By William W. Grimes Source:Global Times Published: 2012-10-10 0:45:03


Illustration: Liu Rui 
Illustration: Liu Rui

View Point: New agreements by US do not block Asian integration


The US-led Trans-Pacific Partnership (TPP) has become a topic of major controversy in Japan and China over the last two years. Chinese commentators have warned that it is a policy of economic encirclement by the US and allies, while the Japanese public has fretted that joining the TPP will amount to an Americanization of their economy.

In the US, however, there is virtually no public debate at all over the TPP, and only specialists in trade and Asian international relations know what the letters stand for.

While late 20th century trade negotiations began to see a major expansion of issues seen as trade-related, including internal intellectual property rights and various industrial policy measures, the TPP is meant to go deeper. In theory, the TPP will create a fully level playing field for goods, services, and investment among countries and make regional production networks nearly frictionless.

A proper understanding of the TPP requires an understanding of US trade politics. The US public is increasingly skeptical of the benefits of free trade. They have seen significant outsourcing and deindustrialization without recognizing that they benefit from lower prices or that, in the aggregate, low value-added jobs are being replaced by better ones.

Instead, they tend to blame economic stagnation and growing inequality on globalization rather than on technological change, regressive tax policies, and insufficient investment in education and infrastructure.

It has thus become extraordinarily politically difficult to ratify any trade agreements at all. The last three FTAs approved by the US Congress took over three years to be ratified even with fast-track arrangements in place. Meanwhile, the Doha Development Round appears to be dead.

It was in the context of this poisonous political atmosphere that free-trade advocates latched onto the TPP as a means of advancing their agenda. The TPP had a long time horizon and uncontroversial partners such as Australia and Singapore.

But the assumption that TPP partners would start out small and uncontroversial has been immeasurably complicated by Japan's public discussion about joining.

From the first, TPP advocates in the US were deeply split over the inclusion of Japan. On the one hand, they recognized the enormous gains to be made from further opening the world's third-largest economy. On the other hand, they feared the Japanese political system would delay negotiations, and that suspicion of Japan in the US Congress would make US approval of any agreement far less likely.

In Japan, the politics were even more complicated.

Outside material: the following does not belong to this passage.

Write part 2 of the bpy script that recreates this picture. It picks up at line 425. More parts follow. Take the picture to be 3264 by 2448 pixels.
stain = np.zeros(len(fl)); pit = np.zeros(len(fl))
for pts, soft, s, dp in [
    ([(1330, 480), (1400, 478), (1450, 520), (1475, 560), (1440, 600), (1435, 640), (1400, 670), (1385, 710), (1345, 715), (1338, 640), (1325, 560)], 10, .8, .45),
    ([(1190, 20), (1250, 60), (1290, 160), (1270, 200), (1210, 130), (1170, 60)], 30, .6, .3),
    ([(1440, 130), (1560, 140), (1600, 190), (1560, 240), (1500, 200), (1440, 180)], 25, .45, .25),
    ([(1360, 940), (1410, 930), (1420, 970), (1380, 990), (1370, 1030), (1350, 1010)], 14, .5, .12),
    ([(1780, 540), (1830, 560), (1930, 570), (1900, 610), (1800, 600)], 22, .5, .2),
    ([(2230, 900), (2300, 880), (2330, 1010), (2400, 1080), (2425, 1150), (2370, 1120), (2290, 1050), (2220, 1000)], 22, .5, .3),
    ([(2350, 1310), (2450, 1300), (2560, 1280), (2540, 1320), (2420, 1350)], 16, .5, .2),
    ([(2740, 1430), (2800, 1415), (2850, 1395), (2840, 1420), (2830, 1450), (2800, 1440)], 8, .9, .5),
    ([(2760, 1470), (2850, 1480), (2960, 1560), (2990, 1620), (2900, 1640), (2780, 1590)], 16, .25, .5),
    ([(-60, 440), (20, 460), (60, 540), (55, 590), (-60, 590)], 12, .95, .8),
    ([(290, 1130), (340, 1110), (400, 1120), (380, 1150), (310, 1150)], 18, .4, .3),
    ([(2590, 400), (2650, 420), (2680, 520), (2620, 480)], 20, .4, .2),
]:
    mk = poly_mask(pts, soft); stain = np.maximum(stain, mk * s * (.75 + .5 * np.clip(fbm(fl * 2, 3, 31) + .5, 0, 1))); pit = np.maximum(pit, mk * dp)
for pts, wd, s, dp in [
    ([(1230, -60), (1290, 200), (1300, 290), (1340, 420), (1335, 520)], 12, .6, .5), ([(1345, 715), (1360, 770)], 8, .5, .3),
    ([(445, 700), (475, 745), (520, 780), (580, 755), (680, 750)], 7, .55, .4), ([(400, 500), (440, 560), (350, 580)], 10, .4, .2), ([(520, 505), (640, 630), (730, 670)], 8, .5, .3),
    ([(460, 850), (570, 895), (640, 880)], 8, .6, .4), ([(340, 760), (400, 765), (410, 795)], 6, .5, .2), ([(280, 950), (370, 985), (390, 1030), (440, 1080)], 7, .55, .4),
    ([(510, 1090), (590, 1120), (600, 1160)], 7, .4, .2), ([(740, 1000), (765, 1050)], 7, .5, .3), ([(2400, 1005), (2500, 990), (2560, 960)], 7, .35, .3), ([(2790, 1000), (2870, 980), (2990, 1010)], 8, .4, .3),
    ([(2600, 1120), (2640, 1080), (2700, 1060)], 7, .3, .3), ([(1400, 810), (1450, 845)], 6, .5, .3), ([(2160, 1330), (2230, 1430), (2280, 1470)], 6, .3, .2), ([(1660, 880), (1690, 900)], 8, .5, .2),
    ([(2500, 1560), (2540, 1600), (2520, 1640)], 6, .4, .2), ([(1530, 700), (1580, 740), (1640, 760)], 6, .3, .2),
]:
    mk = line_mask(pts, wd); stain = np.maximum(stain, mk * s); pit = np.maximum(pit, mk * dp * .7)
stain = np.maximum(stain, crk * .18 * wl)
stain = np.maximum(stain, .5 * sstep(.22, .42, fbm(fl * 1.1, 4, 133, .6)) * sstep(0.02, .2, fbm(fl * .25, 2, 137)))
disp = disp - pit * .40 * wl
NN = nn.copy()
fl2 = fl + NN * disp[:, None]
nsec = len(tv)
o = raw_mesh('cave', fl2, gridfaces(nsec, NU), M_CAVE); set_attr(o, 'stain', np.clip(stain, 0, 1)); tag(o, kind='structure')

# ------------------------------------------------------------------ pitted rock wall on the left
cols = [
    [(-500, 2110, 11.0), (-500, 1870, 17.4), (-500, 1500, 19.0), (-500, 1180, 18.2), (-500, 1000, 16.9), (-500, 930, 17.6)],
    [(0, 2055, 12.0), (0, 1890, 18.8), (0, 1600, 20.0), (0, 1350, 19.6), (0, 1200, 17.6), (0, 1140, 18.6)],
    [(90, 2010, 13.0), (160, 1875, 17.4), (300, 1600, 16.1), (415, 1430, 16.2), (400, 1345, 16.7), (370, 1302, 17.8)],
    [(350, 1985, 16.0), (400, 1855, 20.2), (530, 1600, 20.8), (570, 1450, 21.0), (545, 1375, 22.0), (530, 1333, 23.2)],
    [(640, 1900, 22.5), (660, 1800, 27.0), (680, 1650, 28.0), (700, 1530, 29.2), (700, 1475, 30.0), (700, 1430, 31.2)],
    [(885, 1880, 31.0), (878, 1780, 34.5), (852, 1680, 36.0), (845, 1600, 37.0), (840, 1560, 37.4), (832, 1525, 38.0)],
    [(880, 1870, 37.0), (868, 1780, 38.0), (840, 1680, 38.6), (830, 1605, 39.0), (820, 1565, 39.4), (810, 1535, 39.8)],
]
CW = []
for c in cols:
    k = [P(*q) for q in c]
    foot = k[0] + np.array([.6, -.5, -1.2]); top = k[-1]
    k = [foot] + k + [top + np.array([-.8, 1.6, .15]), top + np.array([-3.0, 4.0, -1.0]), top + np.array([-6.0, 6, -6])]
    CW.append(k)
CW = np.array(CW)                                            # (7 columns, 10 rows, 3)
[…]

Japanese farmers, garment makers, and other protected groups have long been deeply opposed to trade agreements of all kinds.

Although Japan has concluded a surprising number of FTAs, all involved carve-outs for politically significant producers. Reformers in Japan have been fighting to open up markets for years with only partial success. They see TPP as a last-ditch opportunity for a comprehensive approach to liberalizing the Japanese economy.

It has been very difficult to ensure political support, which is why Japan is still dithering over a year and a half after it first approached Washington about joining. With Prime Minister Yoshihiko Noda deeply weakened by the recent fight over a consumption tax increase, discussion of a formal request to join the TPP has been postponed until after the next election.

Much of the TPP story in the US and Japan should be understood as the messy democratic process at work. It is understandable that Chinese may see the TPP as a strategy of encirclement. The need for governments in both the US and Japan to please skeptical publics means that the prospects for the successful conclusion of the TPP are remote.

China would do better to focus on trade facilitation and improving its own existing FTAs, rather than on fretting over the threat of encirclement through the TPP.

The author is chair of the Department of International Relations and Professor of International Relations and Political Science at Boston University.